Innovation Awards: Solvay enjoys the flavour of success

18 October 2013 10:23  [Source: ICB]

The award for Best Product Innovation has been won by Solvay Aroma Performance for Govanil vanilla flavouring that enables reduction of sugar and fat content in food products

Market leader Solvay Aroma Performance has over 120 years of experience in producing vanillin and vanilla flavours and in October 2012 launched Govanil, which combines vanilla flavour intensity with a long-lasting character, providing opportunities for innovation in the food industry, enhancing a wide range of top notes like butter, egg, biscuit and toffee.

 Govanil - discovered at the Lyon R&I centre

Solvay Aroma Performance research and innovation (R&I) director Matthieu Helft explains the discovery and development of 
Govanil: “The story began in 2006 in our R&I centre in Lyon, where a researcher found this new molecule. We then developed the process for its production after receiving organoleptic interest for the molecule in different food applications.”

The company’s CRF technology for the production of Govanil was patented and in 2012 Solvay was able to introduce the flavour to the market, having installed the first manufacturing unit, with the highest food safety standards, at its Saint-Fons site near Lyon, France.

The discovery came at a time when the company wanted to strengthen relationships with its food industry customers: “We needed something more to refresh the range and offer more to our customers, like increased taste and intensity. Something new to differentiate the product,” says Govanil project director Dominique Giannotta.

In addition to the R&I work that went into discovering, developing and producing Govanil, there was a focus, in a combined effort with the company’s marketing function, on developing strong application knowledge, with R&I playing an important role in developing a new competence in product application.

“We wanted to develop a new compound with a differentiating vanilla taste, while providing additional properties in the finished product, like enhancing the flavour of chocolate, for example, differentiating Govanil from the blends that are produced by flavour houses,” Helft notes. “It is difficult to innovate in vanilla, but here we have the combination of intense and long-lasting taste creating new sensations, feelings and experiences that allow food professionals to differentiate themselves.”

ENHANCED FLAVOURS
The result is a generation of flavours that is available in different grades to meet taste requirements around the world. The intense vanilla flavour was very successful in tests with expert tasting panels and pilot customers.
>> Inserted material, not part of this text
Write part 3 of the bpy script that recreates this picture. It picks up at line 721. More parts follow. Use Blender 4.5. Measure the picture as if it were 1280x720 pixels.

However, another of Govanil’s strengths is that it enhances a wide range of other flavours, 
including butter, egg, biscuit, caramel and fruit, adding appeal for industrial baking and confectionery recipes.

It was the intensity of the sweetness of Govanil when first tested in milk – the standard reference test – that made the company realise that recipes could be developed with reduced sugar and, thanks to the long-lasting taste, for reduced fat in baking, with associated advantages in cost and nutrition. So it is not targeted at just one application, it can be used in many different recipes in the bakery including cookies, cakes, pastry cream and chocolate.

It is supplied as a free-flowing, dispersible powder and is easy to mix with other ingredients such as flour and sugar in a recipe. “It is an easy-to-dose, easy-to-use product,” says Giannotta, “So we are not only thinking about the application, we are thinking about saving time for the food industry.”

Solvay is moving towards producing Govanil in hundreds of tonnes a year, rising to thousands in five or six years’ time, a typical production ramp-up for this type of product in an industry with long lead times for new product development. In addition to Saint-Fons, it manufactures vanilla flavours in Baton Rouge, Louisiana, and in Zhenjiang, China, where it is planning to begin production of vanillin in 2015.

The taste of vanilla is understood and perceived in the same way around the world and the product development for Govanil is now global, following its launch in Europe, the Middle East and Africa a year ago. At present, Solvay is seeing very strong growth in Asia, particularly in China and southeast Asia.

Giannotta concludes: “Our food customers were not expecting us to launch such a new product; after all it is such a long time since the introduction of the latest innovation in the vanilla field. We found out that most of our large and medium-sized customers were interested in the concept of the added value of Govanil.

“It’s not just another vanilla flavour on top of the thousands existing on the market. It brings the opportunity to enhance the flavour of customers’ products or reduce fat and sugar content. We had to demonstrate this added value and this was the role of the application laboratories that we developed in Lyon and in China. We are working closely with the main food customers to develop new recipes.”